On silence in TN incentive payments

Gov. Bill Haslam’s administration is reluctant to disclose the incentive payments to businesses for locating in Tennessee, observes Jack McElroy, but not reluctant as TVA, which flatly refuses to make its payments public.

Take the announcement that Advanced Munitions International will build an ammo factory and move its headquarters to Alcoa. Gov. Bill Haslam and Randy Boyd, commissioner of economic and community development, were on hand to tout the 605 jobs being created. But when asked what the citizenry of Tennessee was contributing to the deal, Boyd said the details were still being finalized, “so, there is not anything I can say.”

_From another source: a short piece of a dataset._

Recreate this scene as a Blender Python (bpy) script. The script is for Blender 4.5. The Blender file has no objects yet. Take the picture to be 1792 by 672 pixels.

Actually, the deal is done. A deed already has transferred 269 acres from the Industrial Development Board of Blount County to AMI. Blount Countians paid $2.3 million for the land back in 1998.

Questioned further, Boyd clarified that it’s only the state’s share of the AMI incentives that still are being worked out.

“We’ve agreed in principle,” he said, “but they are dotting the ‘I’s and crossing the ‘T’s. Then we have to have the State Funding Board approve it. But until that happens, we don’t disclose it.”

So when will that be? John Dunn, spokesman for the state Comptroller, said the State Funding Board is scheduled to meet Nov. 13 and 19 but the AMI incentives aren’t on the agenda.

“Our staff is not aware of this project at this time,” he said.

…Haslam’s administration prefers to focus these announcements on the jobs being created and the adroitness of the government’s deal-making without mentioning what taxpayers have brought to the table. Other administrations, such as those of mayors Madeline Rogero and Tim Burchett, are more willing to share the details up front.

Eventually the cost to state coffers will become public, but only after the fanfare has faded and attention has turned elsewhere.

Still, that’s better than what the Tennessee Valley Authority does. The federal agency refuses to reveal the subsidies it bestows on private businesses even after deals are done. TVA insists its ability to compete would be compromised if that sensitive info leaked out.

But, oops. Loose-lipped Rogero spilled the beans on TVA’s contribution to the Regal deal, too, letting slip that it added $80,000 in “utility money” to the pool.

We’ll see if the $11-billion-a-year utility can survive the disclosure of that secret to the public.